From the line with "Generate a Blender" to the line with "COL = S.collection", both included, repeat each line exactly and leave out the pictures.

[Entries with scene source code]
━━━

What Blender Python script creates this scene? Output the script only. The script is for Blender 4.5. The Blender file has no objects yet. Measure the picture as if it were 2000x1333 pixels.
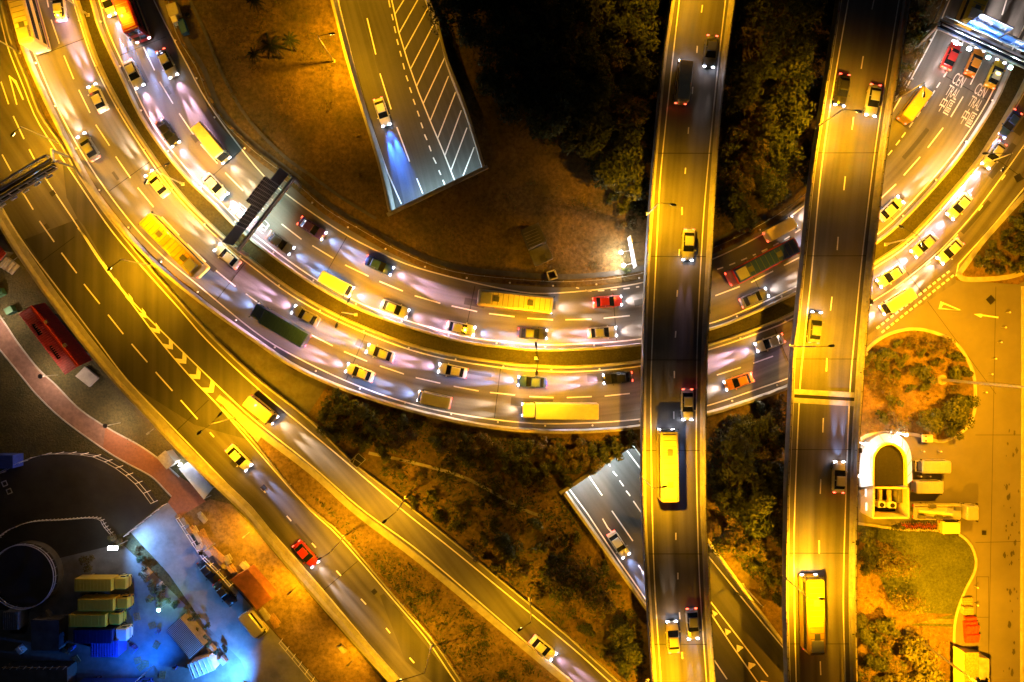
import bpy, bmesh, math, random
from mathutils import Vector, Matrix
from mathutils.geometry import delaunay_2d_cdt, tessellate_polygon
R = math.radians
SC = bpy.context.scene
COL = SC.collection
# ------------------------------------------------------------------ camera, sky, moon, exposure
CAM_H = 106.4          # drone height above the ring road
F = 1330.0             # focal length in photo pixels (2000 wide)
cam = bpy.data.cameras.new("camera"); cam.sensor_width = 36; cam.lens = F / 2000 * 36
cam.clip_end = 3000; cam.clip_start = 1
co = bpy.data.objects.new("camera", cam); COL.objects.link(co); co.location = (0, 0, CAM_H)
SC.camera = co
w = bpy.data.worlds.new("World"); SC.world = w; w.use_nodes = True
nt = w.node_tree; bg = nt.nodes["Background"]
sky = nt.nodes.new("ShaderNodeTexSky"); sky.sky_type = 'NISHITA'; sky.sun_disc = False
sky.sun_elevation = R(-7); sky.sun_rotation = R(200)
nt.links.new(sky.outputs[0], bg.inputs[0]); bg.inputs[1].default_value = 0.025
sl = bpy.data.lights.new("moon", 'SUN'); sl.energy = 0.002; sl.angle = R(0.5); sl.color = (0.8, 0.85, 1)
so = bpy.data.objects.new("moon", sl); COL.objects.link(so); so.rotation_euler = (R(35), 0, R(160))
SC.view_settings.view_transform = 'Standard'; SC.view_settings.look = 'None'
SC.view_settings.exposure = 4.0; SC.view_settings.gamma = 1
SODIUM = (1.0, 0.43, 0.003)
LAMP_W = 1100.0        # one street lamp (with exposure +4)
HEAD_W = 4600.0
LOT_W = 850.0
MAST_W = 9000.0
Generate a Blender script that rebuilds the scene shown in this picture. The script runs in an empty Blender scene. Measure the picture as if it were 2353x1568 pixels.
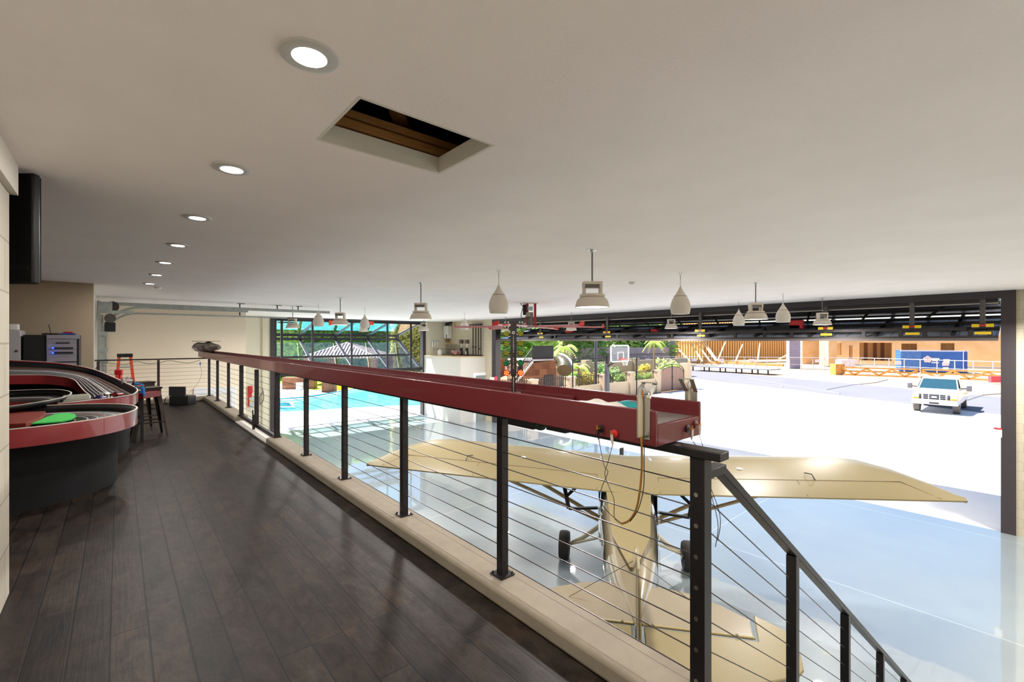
import bpy, bmesh, math, random
from mathutils import Vector, Matrix
random.seed(7)
PI = math.pi
S = bpy.context.scene
COL = S.collection

# ---------------------------------------------------------------- camera, light, exposure
CAMZ = 1.54
F = 1045.0
YAW = math.radians(40.85)
cam_d = bpy.data.cameras.new('camera'); cam = bpy.data.objects.new('camera', cam_d); COL.objects.link(cam)
cam_d.sensor_width = 36.0; cam_d.lens = 36.0 * F / 2353.0; cam_d.clip_start = 0.05; cam_d.clip_end = 600
cam.location = (0, 0, CAMZ); cam.rotation_euler = (PI / 2, 0, -YAW)
S.camera = cam
S.view_settings.view_transform = 'Standard'; S.view_settings.look = 'None'
S.view_settings.exposure = 1.45; S.view_settings.gamma = 1.0; S.view_settings.use_curve_mapping = False

SUN_DIR = Vector((-0.16, 0.46, 0.87)).normalized()
world = bpy.data.worlds.new('World'); S.world = world; world.use_nodes = True
wn = world.node_tree.nodes; wl = world.node_tree.links
bg = wn['Background']
sky = wn.new('ShaderNodeTexSky'); sky.sky_type = 'NISHITA'; sky.sun_disc = False
sky.sun_elevation = math.asin(SUN_DIR.z); sky.sun_rotation = math.atan2(SUN_DIR.x, SUN_DIR.y)
sky.air_density = 1.0; sky.dust_density = 0.4; sky.altitude = 400; sky.ozone_density = 2.0
wl.new(sky.outputs[0], bg.inputs[0]); bg.inputs[1].default_value = 0.11
sun_d = bpy.data.lights.new('sun', 'SUN'); sun_d.energy = 7.5; sun_d.angle = math.radians(0.6); sun_d.color = (1.0, 0.96, 0.9)
sun = bpy.data.objects.new('sun', sun_d); COL.objects.link(sun)
sun.rotation_euler = SUN_DIR.to_track_quat('Z', 'Y').to_euler(); sun.location = (10, 10, 30)
LAMP_W = 52.0
DOWN_W = 8.0
try:
    S.cycles.max_bounces = 10; S.cycles.diffuse_bounces = 5; S.cycles.glossy_bounces = 4
    S.cycles.transmission_bounces = 8; S.cycles.transparent_max_bounces = 16
    S.cycles.caustics_reflective = False; S.cycles.caustics_refractive = False
    S.cycles.use_denoising = True
    S.cycles.sample_clamp_indirect = 8.0
    S.cycles.blur_glossy = 0.5
except Exception:
    pass

# ---------------------------------------------------------------- key levels (metres; gallery floor = 0)
ZC = 2.62      # ceiling
ZH = -2.56     # hangar floor and ground outside
FW = Vector((math.sin(YAW), math.cos(YAW), 0)); RT = Vector((math.cos(YAW), -math.sin(YAW), 0))

def at(u, v=None, z=None, D=None, x=None, y=None):
    """survey helper: the place seen at photo position u,v given its height, depth, x or y"""
    d = FW + RT * ((u - 1176.5) / F)
    if D is None:
        if x is not None: D = x / d.x
        elif y is not None: D = y / d.y
        else: D = (z - CAMZ) * F / (784.0 - v)
    if z is None: z = CAMZ + (784.0 - v) * D / F
    return Vector((d.x * D, d.y * D, z))

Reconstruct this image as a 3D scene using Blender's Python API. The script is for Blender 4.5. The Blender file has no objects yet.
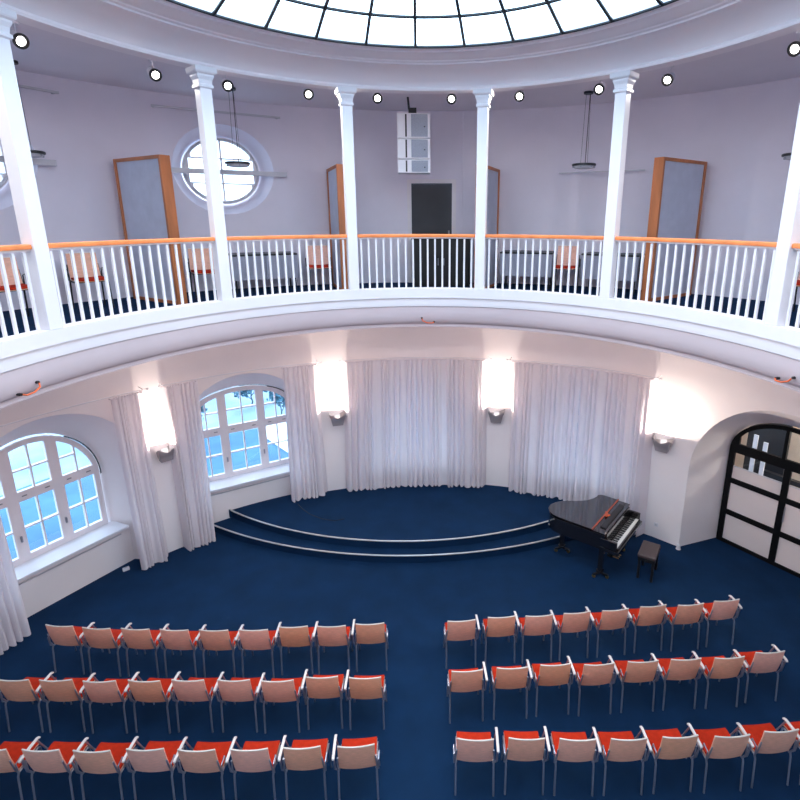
import bpy, bmesh, math, random
from math import sin, cos, pi, radians as R, sqrt, atan2, degrees
from mathutils import Vector, Matrix
from mathutils.geometry import delaunay_2d_cdt
random.seed(7)
scene = bpy.context.scene
COL = scene.collection
# ------------------------------------------------------------------ camera
cam = bpy.data.cameras.new('camera'); camo = bpy.data.objects.new('camera', cam); COL.objects.link(camo)
camo.location = (0, 0, 6.3); camo.rotation_euler = (R(90-14.966), 0, 0)
cam.sensor_width = 36; cam.sensor_fit = 'HORIZONTAL'; cam.lens = 528.87/800*36
cam.shift_x = -39.58/800; cam.shift_y = -40.82/800; cam.clip_end = 300; cam.clip_start = .02
scene.camera = camo
# ------------------------------------------------------------------ world and exposure
SKY = 2.3
w = bpy.data.worlds.new('sky'); scene.world = w; w.use_nodes = True
nt = w.node_tree; nt.nodes['Background'].inputs[0].default_value = (.60, .80, 1, 1)
nt.nodes['Background'].inputs[1].default_value = SKY
scene.view_settings.view_transform = 'Standard'; scene.view_settings.look = 'None'
scene.view_settings.gamma = 1; scene.view_settings.use_curve_mapping = False
scene.view_settings.exposure = 1.2
cy = scene.cycles
cy.use_denoising = True; cy.max_bounces = 10; cy.diffuse_bounces = 6; cy.glossy_bounces = 4
cy.transparent_max_bounces = 12; cy.sample_clamp_indirect = 6; cy.caustics_reflective = False; cy.caustics_refractive = False
# ------------------------------------------------------------------ dimensions
CX, CY, A, B = -.177, 4.179, 3.866, 4.331          # the oval opening of the gallery
RL, RU = 7.0, 7.25                                  # wall radius below and above
ZF, ZC = 4.96, 8.35                                 # gallery floor and ceiling
ZS = 4.56                                           # ceiling under the gallery
def ell(t, d=0.0, a=A, b=B):
    nx, ny = sin(t)/a, cos(t)/b; n = sqrt(nx*nx+ny*ny)
    return CX+a*sin(t)+d*nx/n, CY+b*cos(t)+d*ny/n
def pol(thdeg, r): return CX+r*sin(R(thdeg)), CY+r*cos(R(thdeg))
def tpar(thdeg): return atan2(sin(R(thdeg))/A, cos(R(thdeg))/B)
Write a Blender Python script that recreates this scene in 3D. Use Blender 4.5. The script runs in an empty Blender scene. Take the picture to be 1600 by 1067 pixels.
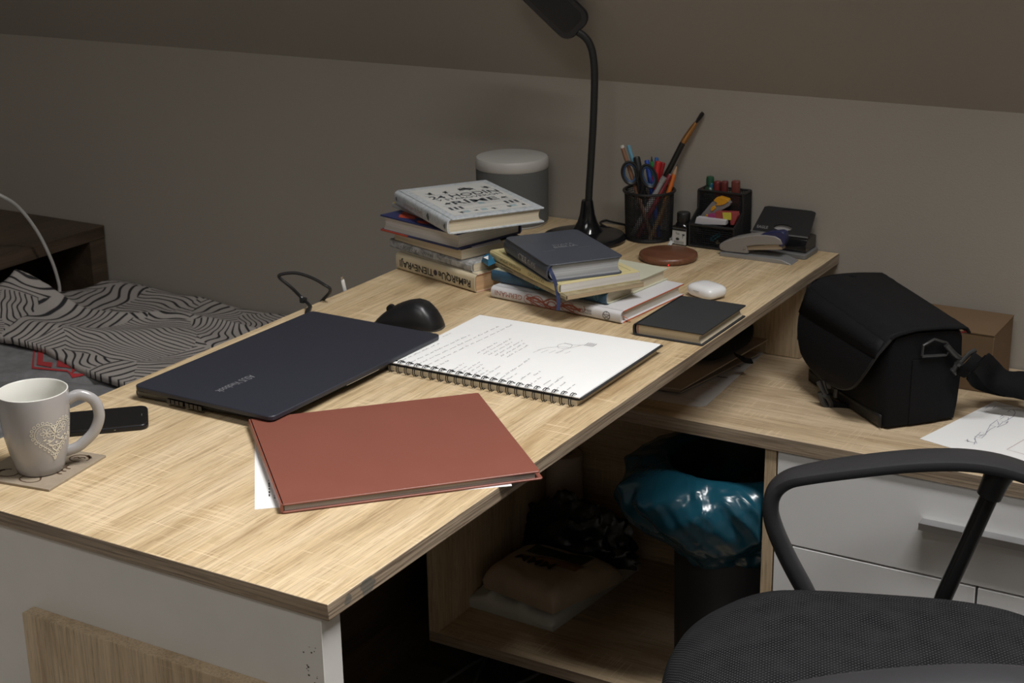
import bpy, bmesh, math, random
from math import sin, cos, pi, radians as R, hypot, atan2
from mathutils import Vector as V, Matrix as M4, noise
random.seed(7)
sc = bpy.context.scene
COL = sc.collection

# ------------------------------------------------------------------ camera
PX, PY_, FOC = 800.0, 533.5, 2479.97
v1 = V((2358-PX, -324-PY_, FOC)).normalized()
v2 = -V((-3565-PX, -225-PY_, FOC)).normalized()
Yc = v1; Xc = (v2 - v2.dot(Yc)*Yc).normalized(); Zc = Xc.cross(Yc)
if Zc.y > 0: Zc = -Zc
ROT = M4((Xc, Yc, Zc))            # camera axes (right, down, forward) -> world
def ray(p): return ROT @ V((p[0]-PX, p[1]-PY_, FOC))
_r = ray((512, 945)); _t = -0.715/_r.z
CAM = V((-_r.x*_t, -_r.y*_t, 0.75+0.715))
cam_d = bpy.data.cameras.new('camera'); cam = bpy.data.objects.new('camera', cam_d); COL.objects.link(cam)
cam_d.sensor_width = 36; cam_d.lens = FOC/1600*36; cam_d.clip_start = .02; cam_d.dof.use_dof = True; cam_d.dof.focus_distance = 1.85; cam_d.dof.aperture_fstop = 20
right, down, fwd = ROT@V((1,0,0)), ROT@V((0,1,0)), ROT@V((0,0,1))
mw = M4((right, -down, -fwd)).transposed().to_4x4(); mw.translation = CAM
cam.matrix_world = mw; sc.camera = cam
def B(px, py, z):                 # point at height z
    r = ray((px,py)); return CAM + r*((z-CAM.z)/r.z)
def PYW(px, py, y):               # point on the plane y
    r = ray((px,py)); return CAM + r*((y-CAM.y)/r.y)
def PXW(px, py, x):
    r = ray((px,py)); return CAM + r*((x-CAM.x)/r.x)
def PP(px, py, q, n):
    r = ray((px,py)); n = V(n); return CAM + r*((V(q)-CAM).dot(n)/r.dot(n))
def F(px, py, q):                 # point on the upright plane through q that faces the camera
    q = V(q); d = q-CAM; return PP(px, py, q, (d.x, d.y, 0))

# ------------------------------------------------------------------ materials
MATS = {}
def mat(name, col, rough=.6, metal=0, bump=0, bscale=200, spec=.5, var=0, vscale=20, trans=0, coat=0, sheen=0):
    if name in MATS: return MATS[name]
    m = bpy.data.materials.new(name); m.use_nodes = True; nt = m.node_tree; b = nt.nodes['Principled BSDF']
    b.inputs['Base Color'].default_value = (*col, 1); b.inputs['Roughness'].default_value = rough
    b.inputs['Metallic'].default_value = metal; b.inputs['Specular IOR Level'].default_value = spec
    if trans: b.inputs['Transmission Weight'].default_value = trans
    if coat: b.inputs['Coat Weight'].default_value = coat
    if sheen: b.inputs['Sheen Weight'].default_value = sheen
    tc = nt.nodes.new('ShaderNodeTexCoord')
    if bump:
        n = nt.nodes.new('ShaderNodeTexNoise'); n.inputs['Scale'].default_value = bscale; n.inputs['Detail'].default_value = 4
        nt.links.new(tc.outputs['Object'], n.inputs['Vector'])
        bp = nt.nodes.new('ShaderNodeBump'); bp.inputs['Strength'].default_value = bump; bp.inputs['Distance'].default_value = .002
        nt.links.new(n.outputs['Fac'], bp.inputs['Height']); nt.links.new(bp.outputs['Normal'], b.inputs['Normal'])
    n = nt.nodes.new('ShaderNodeTexNoise'); n.inputs['Scale'].default_value = vscale; n.inputs['Detail'].default_value = 5
    nt.links.new(tc.outputs['Object'], n.inputs['Vector'])
    v = var or .06
    mx = ramp(nt, n.outputs['Fac'], [(.25, tuple(c*(1-v) for c in col)), (.75, tuple(min(1, c*(1+v)) for c in col))])
    nt.links.new(mx, b.inputs['Base Color'])
    MATS[name] = m; return m
def ramp(nt, fac, stops, mode='LINEAR'):
    r = nt.nodes.new('ShaderNodeValToRGB'); r.color_ramp.interpolation = mode
    e = r.color_ramp.elements
    while len(e) < len(stops): e.new(.5)
    for i, (p, c) in enumerate(stops):
        e[i].position = p; e[i].color = (*c, 1) if len(c) == 3 else c
    nt.links.new(fac, r.inputs['Fac']); return r.outputs['Color']
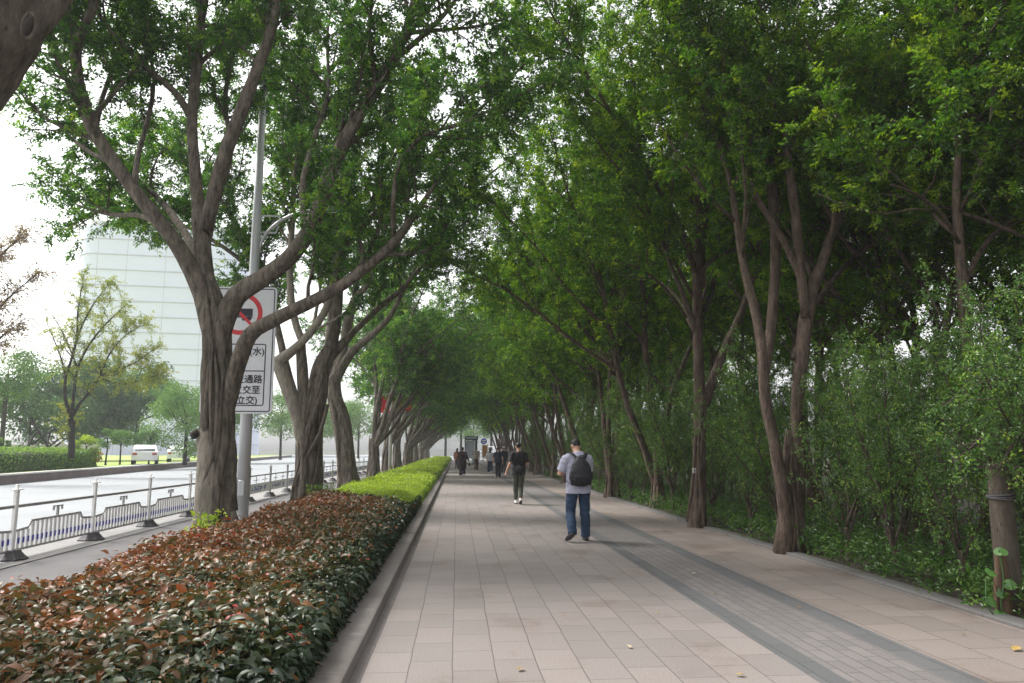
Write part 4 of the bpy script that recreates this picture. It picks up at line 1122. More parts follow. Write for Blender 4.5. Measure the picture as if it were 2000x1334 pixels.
for (x, y, s_, tilt) in ((1955, 1078, 24, .7), (1938, 1118, 26, .75), (1974, 1143, 24, -.2), (1957, 1160, 22, .1), (1940, 1176, 26, -.2), (1950, 1196, 14, .5), (1962, 1200, 12, .3), (1964, 1220, 18, -.1), (1930, 1150, 10, .5)):
    p = at(x, y, 6.74+.04*rsv.random()); l = s_/F*6.74
    k = 10; a = np.linspace(0, 2*PI, k, endpoint=False)
    nrm = unit(np.array([rsv.normal()*.25, -1+.6*abs(tilt), .35+.6*abs(tilt)])); u1 = unit(np.cross(nrm, [0, 0, 1.])); u2 = np.cross(nrm, u1)
    rr = l*.5*(1+.14*np.cos(a)-.1*np.cos(2*a))
    ring = p+u1*(rr*np.sin(a))[:, None]+u2*(-rr*np.cos(a))[:, None]-nrm*(.12*l*np.abs(np.sin(a)))[:, None]
    Vv = []
    for j in range(0, k, 2): Vv.append([p, ring[j], ring[(j+1) % k], ring[(j+2) % k]])
    leaf_object('leaf', np.array(Vv), np.full(len(Vv), .55+rsv.normal(0, .15)), M_VINE, vi, c)
# bare twigs sticking out over the post
c = (5.9, 7.6, 0); bt = thing('bare_shrub', 'arching bare pale twigs reaching over the weathered post', 'shrub', c)
mb = MB()
for pts in ([(2060, 1010, 7.4), (2000, 955, 7.35), (1960, 925, 7.3), (1905, 893, 7.3), (1850, 880, 7.3)], [(2060, 1010, 7.4), (1998, 935, 7.4), (1965, 890, 7.4), (1930, 860, 7.4), (1890, 850, 7.4)],
            [(2060, 1010, 7.4), (2005, 960, 7.4), (1990, 900, 7.5), (1985, 860, 7.6)], [(2000, 950, 7.4), (1970, 938, 7.3), (1930, 925, 7.25), (1895, 905, 7.2)], [(2065, 1100, 7.6), (2062, 1050, 7.5), (2060, 1010, 7.4)]):
    mb.tube(np.array([at(*p) for p in pts]), np.linspace(.011, .003, len(pts)), 6, step=.06)
mb.tube(np.array([at(2065, 1100, 7.6), (5.9, 7.7, .3), (5.9, 7.7, 0)]), .014, 6); mb.build('stem', M_TWIG, bt, c)

c = (5.95, 7.3, 0); ov = thing('overhanging_shrub', 'leafy shrub whose boughs droop over the top of the weathered post', 'shrub', c)
LIMB[0] = 1.0
lmO = [pxl([(2075, 1160, 7.3, 14), (2060, 1000, 7.2, 12), (2020, 900, 7.1, 10), (1975, 850, 6.95, 8), (1930, 850, 6.8, 6), (1890, 880, 6.7, 4)]), pxl([(2070, 1040, 7.2, 12), (2040, 920, 6.9, 10), (1990, 860, 6.7, 8), (1960, 900, 6.6, 5), (1940, 930, 6.55, 3)]),
       pxl([(2060, 1000, 7.2, 12), (2050, 850, 7.0, 10), (2000, 760, 6.9, 8), (1940, 740, 6.8, 5), (1880, 770, 6.7, 3)]), pxl([(2070, 1040, 7.2, 10), (2020, 950, 6.7, 7), (1990, 920, 6.6, 5), (1985, 940, 6.55, 3)])]
rq = np.random.default_rng(61)
pcs, SP, SD = grow(lmO, rq, (.16, .45), (.09, .26), .25, .05, keep=lambda p: p[2] > 1.18)
mb = MB()
for pc in pcs: add_wood(mb, pc, 2, 8)
mb.tube(np.array([lmO[0][0][0], (5.95, 7.3, 0)]), .02, 6); mb.build('stem', M_TWIG, ov, c)
V, tt = sprays(SP, SD, rq, 9, .12, .045, .7, .4, .2); leaf_object('crown', V, tt, M_SHRUB, ov, c)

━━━

RESPONSE TO THIS TASK =
Generate a Blender script that rebuilds the scene shown in this picture. The script runs in an empty Blender scene. Measure the picture as if it were 2353x1568 pixels.
import bpy, bmesh, math, random
from mathutils import Vector, Matrix
random.seed(7)
PI = math.pi
S = bpy.context.scene
COL = S.collection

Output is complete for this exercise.